Today please indulge me as I suggest that we have one of those ideas before us. As we prepare to celebrate our next holiday we might do well to return with a somber spirit to the original words that led to the last Thursday in November being recognized as a national day of “Thanksgiving and Praise.”

Here are those words:

“The year that is drawing towards its close, has been filled with the blessings of fruitful fields and healthful skies. To these bounties, which are so constantly enjoyed that we are prone to forget the source from which they come, others have been added, which are of so extraordinary a nature, that they cannot fail to penetrate and soften even the heart which is habitually insensible to the ever watchful providence of Almighty God.

 

In the midst of a war . . . which has sometimes seemed to foreign States to invite and to provoke their aggression, peace has been preserved with all nations, order has been maintained, the laws have been respected and obeyed, and harmony has prevailed everywhere except in the theatre of military conflict . . .

 

Needful diversions of wealth and of strength from the fields of peaceful industry to the national defense, have not arrested the plough, the shuttle, or the ship; the axe has enlarged the borders of our settlements, and the mines, as well of iron and coal as of the precious metals, have yielded even more abundantly than heretofore.

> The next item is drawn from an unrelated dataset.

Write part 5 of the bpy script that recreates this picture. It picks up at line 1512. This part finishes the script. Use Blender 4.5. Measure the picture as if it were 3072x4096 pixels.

Population has steadily increased, notwithstanding the waste that has been made in the camp, the siege and the battle-field; and the country, rejoicing in the consciousness of augmented strength and vigor, is permitted to expect continuance of years, with large increase of freedom.

 

No human counsel hath devised nor hath any mortal hand worked out these great things. They are the gracious gifts of the Most High God, who, while dealing with us in anger for our sins, hath nevertheless remembered mercy.

 

It has seemed to me fit and proper that they should be solemnly, reverently and gratefully acknowledged as with one heart and voice by the whole American people. I do therefore invite my fellow citizens in every part of the United States, and also those who are at sea and those who are sojourning in foreign lands, to set apart and observe the last Thursday of November next, as a day of Thanksgiving and Praise to our beneficent Father who dwelleth in the Heavens. And I recommend to them that while offering up the ascriptions justly due to Him for such singular deliverances and blessings, they do also, with humble penitence for our national perverseness and disobedience, commend to his tender care all those who have become widows, orphans, mourners or sufferers in the lamentable civil strife in which we are unavoidably engaged, and fervently implore the interposition of the Almighty Hand to heal the wounds of the nation and to restore it as soon as may be consistent with the Divine purposes to the full enjoyment of peace, harmony, tranquility and union.”  

Abraham Lincoln, October 3, 1863

Yes – some ideas simply stand alone; strong, secure and enduring: “Thanksgiving and Praise to our beneficent Father; humble penitence for our disobedience; fervently imploring . . . the Almighty Hand to heal the wounds of the nation; offering up the ascriptions justly due to Him for such singular deliverances and blessings . . .”

Some ideas need no rebuttal. No debate is appropriate. No response seems right other than one coming from a humble and contrite heart full of “Thanksgiving and praise.”